Samuela, who shares the Prime Minister’s first name, said he quickly contacted his cousins in Auckland and told them about ‘Akilisi’s plan.

There were mixed reactions to the news.

“One of my cousins turned up and jokingly told ‘Akilisi to be careful otherwise the family would all be arrested and imprisoned for what he was doing,” Samuela said.

But the future Prime Minister told them there was nothing to fear as the lawsuit was done according to Tonga’s laws and constitution and it was for the benefit of the people of Tonga.

“We are the Lotava family and we should all shout for joy and be jubilant that one of us has been elected to become Tonga’s Prime Minister,” Samuela told the gathering.

Lōtava was one of ‘Akilisi’s great grandparent.  The family holds a family reunion in Auckland once a year.

Samuela recalled how ‘Akilisi struggled financially when he was sacked from the public service because of his political views. He said he and some family in Auckland collected money and sent it to ‘Akilisi’s wife Neo while he stayed with them in Auckland after his dismissal.

‘Akilisi had a strong connection with his family and supporters in New Zealand and he has regularly visited Auckland since the 1980s.

His long-time legal counsel Dr Rodney Harrison is in Auckland. His Keleʻa newspaper is registered as a company in New Zealand and is printed in Auckland.

Pohiva’s niece told the gathering that when Pōhiva arrived in Auckland to meet his lawyer about the passport case he asked for help dropping off a bag containing documents to his lawyer.

“I was in fear when I found out that what we had in the bag were documents to help in a trial that involved the king and the government, but today I stand in front of you trying to hold back my tears as ‘Akilisi stood for the people’s rights,” she said, while wiping her tears.

The family’s fear when they heard about Pōhiva’s  plan to sue the king and the government in 1980s was one of the main reasons he became popular with the majority of Tongans.

His action was rare because Tongan culture demanded that commoners must not challenge the king publicly because his body was taboo.
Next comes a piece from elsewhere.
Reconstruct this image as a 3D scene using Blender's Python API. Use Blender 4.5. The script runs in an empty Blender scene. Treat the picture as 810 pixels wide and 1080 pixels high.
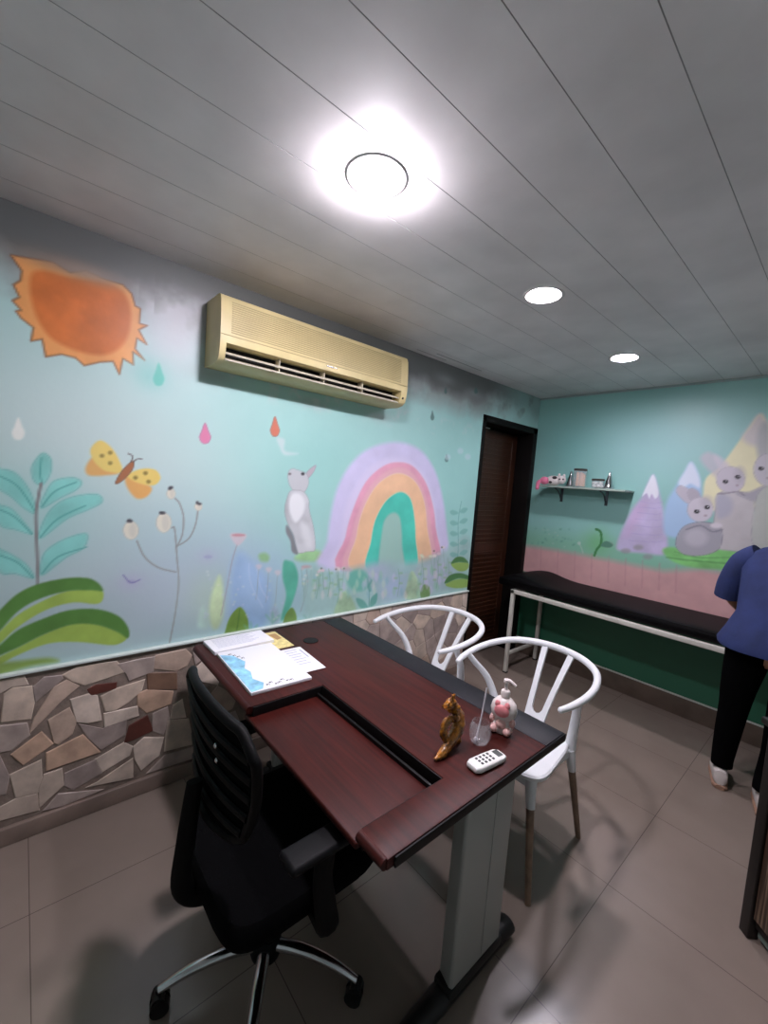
import bpy, bmesh, math, random
import numpy as np
from mathutils import Vector, Matrix
random.seed(7); np.random.seed(7)
scene = bpy.context.scene
COL = scene.collection
PI = math.pi

# ------------------------------------------------------------------ camera
FPX = 438.987
CAM = np.array([2.1295, 0.0, 1.578])
RX, RZ, RO = 1.4966, 0.8518, 0.0784
_c, _s = math.cos, math.sin
RM = (np.array([[_c(RZ), -_s(RZ), 0], [_s(RZ), _c(RZ), 0], [0, 0, 1]])
      @ np.array([[1, 0, 0], [0, _c(RX), -_s(RX)], [0, _s(RX), _c(RX)]])
      @ np.array([[_c(RO), -_s(RO), 0], [_s(RO), _c(RO), 0], [0, 0, 1]]))
cd = bpy.data.cameras.new('camera')
cam = bpy.data.objects.new('camera', cd); COL.objects.link(cam)
M4 = Matrix([list(RM[i]) + [CAM[i]] for i in range(3)] + [[0, 0, 0, 1]])
cam.matrix_world = M4
cd.sensor_fit = 'VERTICAL'; cd.sensor_height = 36.0; cd.lens = 36.0 * FPX / 1080.0
cd.clip_start = 0.02
scene.camera = cam

# photo measurements -> real positions on the walls and tops they lie on
def ray(p): return RM @ np.array([(p[0] - 405) / FPX, -(p[1] - 540) / FPX, -1.0])
def on(p, axis, val):
    d = ray(p); t = (val - CAM[axis]) / d[axis]
    return CAM + t * d

# ------------------------------------------------------------------ helpers
def lin(c):
    out = []
    for v in c[:3]:
        v = v / 255.0
        out.append(v / 12.92 if v <= 0.04045 else ((v + 0.055) / 1.055) ** 2.4)
    return tuple(out) + (1.0,)

def nodes(m): return m.node_tree.nodes, m.node_tree.links
def mat(name, rgb, rough=0.5, metal=0.0, bump=0.0, bscale=60.0, var=0.0, vscale=8.0, coat=0.0, trans=0.0, ior=1.45, alpha=1.0, spec=0.5):
    m = bpy.data.materials.new(name); m.use_nodes = True
    N, L = nodes(m); b = N['Principled BSDF']
    b.inputs['Base Color'].default_value = lin(rgb)
    b.inputs['Roughness'].default_value = rough
    b.inputs['Metallic'].default_value = metal
    b.inputs['IOR'].default_value = ior
    b.inputs['Coat Weight'].default_value = coat
    b.inputs['Specular IOR Level'].default_value = spec
    b.inputs['Transmission Weight'].default_value = trans
    tc = N.new('ShaderNodeTexCoord')
    if var > 0:
        n = N.new('ShaderNodeTexNoise'); n.inputs['Scale'].default_value = vscale; n.inputs['Detail'].default_value = 5
        L.new(tc.outputs['Object'], n.inputs['Vector'])
        r = N.new('ShaderNodeValToRGB')
        a = [max(0, v * (1 - var)) for v in rgb]; c2 = [min(255, v * (1 + var)) for v in rgb]
        r.color_ramp.elements[0].color = lin(a); r.color_ramp.elements[0].position = 0.3
        r.color_ramp.elements[1].color = lin(c2); r.color_ramp.elements[1].position = 0.7
        L.new(n.outputs['Fac'], r.inputs['Fac']); L.new(r.outputs['Color'], b.inputs['Base Color'])
    if bump > 0:
        n2 = N.new('ShaderNodeTexNoise'); n2.inputs['Scale'].default_value = bscale; n2.inputs['Detail'].default_value = 4
        L.new(tc.outputs['Object'], n2.inputs['Vector'])
        bp = N.new('ShaderNodeBump'); bp.inputs['Strength'].default_value = bump; bp.inputs['Distance'].default_value = 0.004
        L.new(n2.outputs['Fac'], bp.inputs['Height']); L.new(bp.outputs['Normal'], b.inputs['Normal'])
    return m

def emis(name, rgb, s):
    m = bpy.data.materials.new(name); m.use_nodes = True
    N, L = nodes(m); b = N['Principled BSDF']
    b.inputs['Base Color'].default_value = lin(rgb)
    b.inputs['Emission Color'].default_value = lin(rgb); b.inputs['Emission Strength'].default_value = s
    return m

def paint_mat(name, rough=0.45, attr='paint', bump=0.15):
    m = bpy.data.materials.new(name); m.use_nodes = True
    N, L = nodes(m); b = N['Principled BSDF']; b.inputs['Roughness'].default_value = rough
    a = N.new('ShaderNodeAttribute'); a.attribute_name = attr
    L.new(a.outputs['Color'], b.inputs['Base Color'])
    if bump:
        tc = N.new('ShaderNodeTexCoord'); n2 = N.new('ShaderNodeTexNoise'); n2.inputs['Scale'].default_value = 35; n2.inputs['Detail'].default_value = 6
        L.new(tc.outputs['Object'], n2.inputs['Vector'])
        bp = N.new('ShaderNodeBump'); bp.inputs['Strength'].default_value = bump; bp.inputs['Distance'].default_value = 0.004
        L.new(n2.outputs['Fac'], bp.inputs['Height']); L.new(bp.outputs['Normal'], b.inputs['Normal'])
    return m

class MB:
    """collects shapes, then links them as ONE mesh object"""
    def __init__(s): s.bm = bmesh.new(); s.mi = 0
    def _mark(s, n0):
        s.bm.faces.ensure_lookup_table()
        for f in s.bm.faces[n0:]: f.material_index = s.mi
    def box(s, lo, hi, bev=0.0, rot=None, org=None):
        n0 = len(s.bm.faces)
        lo = Vector(lo); hi = Vector(hi); c = (lo + hi) / 2; d = hi - lo
        t = bmesh.new(); bmesh.ops.create_cube(t, size=1.0)
        bmesh.ops.scale(t, vec=d, verts=t.verts)
        if bev > 0: bmesh.ops.bevel(t, geom=t.edges[:] , offset=min(bev, min(d) * .49), segments=3, profile=.5, affect='EDGES')
        bmesh.ops.translate(t, vec=c, verts=t.verts)
        if rot is not None:
            o = Vector(org) if org is not None else c
            bmesh.ops.rotate(t, cent=o, matrix=rot, verts=t.verts)
        s._merge(t); s._mark(n0); return s
    def _merge(s, t):
        vm = [s.bm.verts.new(v.co) for v in t.verts]
        t.verts.index_update()
        for f in t.faces:
            try: s.bm.faces.new([vm[v.index] for v in f.verts])
            except ValueError: pass
        t.free()
    def prism(s, pts, a, b, axis='z', bev=0.0):
        """closed outline pts (2D) extruded from a to b along axis"""
        n0 = len(s.bm.faces)
        def P(p, h):
            if axis == 'z': return (p[0], p[1], h)
            if axis == 'x': return (h, p[0], p[1])
            return (p[0], h, p[1])
        t = bmesh.new()
        lo = [t.verts.new(P(p, a)) for p in pts]; hi = [t.verts.new(P(p, b)) for p in pts]
        n = len(pts)
        t.faces.new(lo[::-1]); t.faces.new(hi)
        for i in range(n): t.faces.new([lo[i], lo[(i + 1) % n], hi[(i + 1) % n], hi[i]])
        bmesh.ops.recalc_face_normals(t, faces=t.faces)
        if bev > 0:
            bmesh.ops.bevel(t, geom=[e for e in t.edges], offset=bev, segments=2, profile=.5, affect='EDGES')
        big = [f for f in t.faces if len(f.verts) > 4]
        bmesh.ops.triangulate(t, faces=big)
        s._merge(t); s._mark(n0); return s
    def tube(s, pts, r, seg=12, spline=True, n=None, flat=1.0, up=None, cap=True):
        """swept round (or flattened) section along pts; r number or list"""
        n0 = len(s.bm.faces)
        pts = [Vector(p) for p in pts]
        rr = r if isinstance(r, (list, tuple)) else [r] * len(pts)
        if spline and len(pts) > 2:
            pts, rr = catmull(pts, rr, n or 6)
        rings = []
        prev = Vector(up) if up is not None else None
        for i, p in enumerate(pts):
            d = (pts[min(i + 1, len(pts) - 1)] - pts[max(i - 1, 0)]).normalized()
            if up is not None: u = Vector(up) - d * Vector(up).dot(d)
            elif prev is None:
                a = Vector((0, 0, 1)) if abs(d.z) < .9 else Vector((1, 0, 0)); u = a - d * a.dot(d)
            else: u = prev - d * prev.dot(d)
            u.normalize(); prev = u; w = d.cross(u)
            rings.append([s.bm.verts.new(p + (u * math.cos(2 * PI * k / seg) * flat + w * math.sin(2 * PI * k / seg)) * rr[i]) for k in range(seg)])
        for a, b in zip(rings, rings[1:]):
            for k in range(seg): s.bm.faces.new([a[k], a[(k + 1) % seg], b[(k + 1) % seg], b[k]])
        if cap: s.bm.faces.new(rings[0][::-1]); s.bm.faces.new(rings[-1])
        s._mark(n0); return s
    def lathe(s, prof, org=(0, 0, 0), seg=32, sx=1.0, sy=1.0, mtx=None, cap=True):
        n0 = len(s.bm.faces); o = Vector(org); rings = []
        for r, z in prof:
            ring = []
            for k in range(seg):
                v = Vector((r * sx * math.cos(2 * PI * k / seg), r * sy * math.sin(2 * PI * k / seg), z))
                if mtx is not None: v = mtx @ v
                ring.append(s.bm.verts.new(o + v))
            rings.append(ring)
        for a, b in zip(rings, rings[1:]):
            for k in range(seg): s.bm.faces.new([a[k], a[(k + 1) % seg], b[(k + 1) % seg], b[k]])
        if cap and prof[0][0] > 0: s.bm.faces.new(rings[0][::-1])
        if cap and prof[-1][0] > 0: s.bm.faces.new(rings[-1])
        s._mark(n0); return s
    def ball(s, c, r, seg=16, mtx=None):
        n0 = len(s.bm.faces)
        r = r if isinstance(r, (tuple, list)) else (r, r, r)
        t = bmesh.new(); bmesh.ops.create_uvsphere(t, u_segments=seg, v_segments=max(6, seg // 2), radius=1)
        bmesh.ops.scale(t, vec=r, verts=t.verts)
        if mtx is not None: bmesh.ops.transform(t, matrix=mtx, verts=t.verts)
        bmesh.ops.translate(t, vec=c, verts=t.verts)
        s._merge(t); s._mark(n0); return s
    def loft(s, rings, cap=True):
        n0 = len(s.bm.faces)
        R = [[s.bm.verts.new(p) for p in r] for r in rings]; n = len(R[0])
        for a, b in zip(R, R[1:]):
            for k in range(n): s.bm.faces.new([a[k], a[(k + 1) % n], b[(k + 1) % n], b[k]])
        if cap: s.bm.faces.new(R[0][::-1]); s.bm.faces.new(R[-1])
        s._mark(n0); return s
    def build(s, name, mats, parent=None, angle=38, weld=False, inherit=None):
        if weld: bmesh.ops.remove_doubles(s.bm, verts=s.bm.verts, dist=1e-5)
        bmesh.ops.recalc_face_normals(s.bm, faces=s.bm.faces)
        for f in s.bm.faces: f.smooth = True
        me = bpy.data.meshes.new(name); s.bm.to_mesh(me); s.bm.free()
        me.set_sharp_from_angle(angle=math.radians(angle))
        for m in (mats if isinstance(mats, (list, tuple)) else [mats]): me.materials.append(m)
        o = bpy.data.objects.new(name, me); COL.objects.link(o)
        if parent is not None: o.parent = parent
        return o

def catmull(pts, rr, n, closed=False):
    out, ro = [], []
    m = len(pts)
    rng = range(m if closed else m - 1)
    for i in rng:
        if closed: a, b, c, d = (i - 1) % m, i, (i + 1) % m, (i + 2) % m
        else: a, b, c, d = max(i - 1, 0), i, i + 1, min(i + 2, m - 1)
        for k in range(n):
            t = k / n
            w = [-.5 * t**3 + t**2 - .5 * t, 1.5 * t**3 - 2.5 * t**2 + 1, -1.5 * t**3 + 2 * t**2 + .5 * t, .5 * t**3 - .5 * t**2]
            out.append(pts[a] * w[0] + pts[b] * w[1] + pts[c] * w[2] + pts[d] * w[3])
            ro.append(rr[b] * (1 - t) + rr[c] * t)
    if not closed: out.append(pts[-1]); ro.append(rr[-1])
    return out, ro

def tag(o, label=None, cat=None, group=None, kind=None):
    if label: o['label'] = label
    if cat: o['category'] = cat
    if group: o['group'] = group
    if kind: o['kind'] = kind
    return o
def empty(name, loc, rz=0, label=None, cat=None, group=None):
    o = bpy.data.objects.new(name, None); COL.objects.link(o)
    o.location = loc; o.rotation_euler = (0, 0, rz); o.empty_display_size = .05
    return tag(o, label, cat, group)
def copy_tree(o, parent=None):
    c = o.copy(); COL.objects.link(c)
    if parent is not None: c.parent = parent
    for ch in list(o.children): copy_tree(ch, c)
    return c

# ------------------------------------------------------------------ room sizes
RXW, RYB, RYF, H = 3.0, 3.742, -1.2, 2.478      # right wall x, back wall y, wall behind the camera y, ceiling
DY0, DY1, DZ = 2.87, 3.70, 2.19                 # door opening in the left wall
WZ = 0.70                                       # top of the stone dado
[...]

Those who did so would receive from the king’s supporters strong words like fieme’a (snobbish) and ngututamulea (a poetical word meant to describe someone who speaks against the king as a dumb person).

Samuela’s eldest daughter Sita said in her speech that the family should continue to support Pohiva in whatever way fits the situation.
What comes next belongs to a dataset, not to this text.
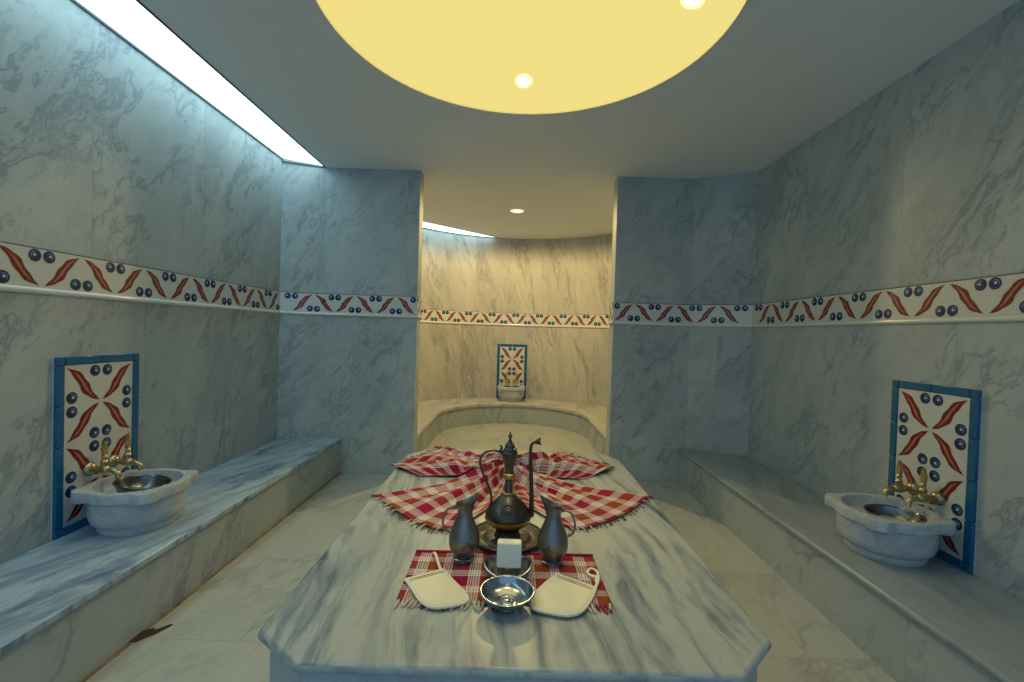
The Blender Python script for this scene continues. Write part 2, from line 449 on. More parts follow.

She said they had helped the Prime Minister for many decades and they should stand by him while in his premiership.

Pōhiva’s first cousin Ula was emotional as he recalled the hardship he endured and working hard to help pay ‘Akilisi’s school fees when he went to Tupou College.

“Today is a joyous day to us all Lōtava family,” he said.

“I am so proud that Akilisi became Prime Minister while I am alive today to witness it.”

Samuela, who is in Tonga to join his uncle for his official appointment by the king, said he would ask the Prime Minister when he could fly to Auckland to meet with the family for a private gathering.

The main points

  • Tongan Prime Minister ‘Akilisi Pōhiva’s family and supporters in Auckland gathered in Mangere last Saturday for an emotional and joyous celebration of his election.
  • Speeches and talk on the day were a mixture of good memories, thankfulness and honour for a man who grew up in poverty and rose to the top job in the country.
  • Pōhiva’s first cousin ‘Ula said he was proud he had lived to see him become Prime Minister.
  • Dr Fotu Fisi’iahi, a lecturer at Unitec’s Mt Albert campus, said he believed Pohiva’s government was the best government Tonga had ever had.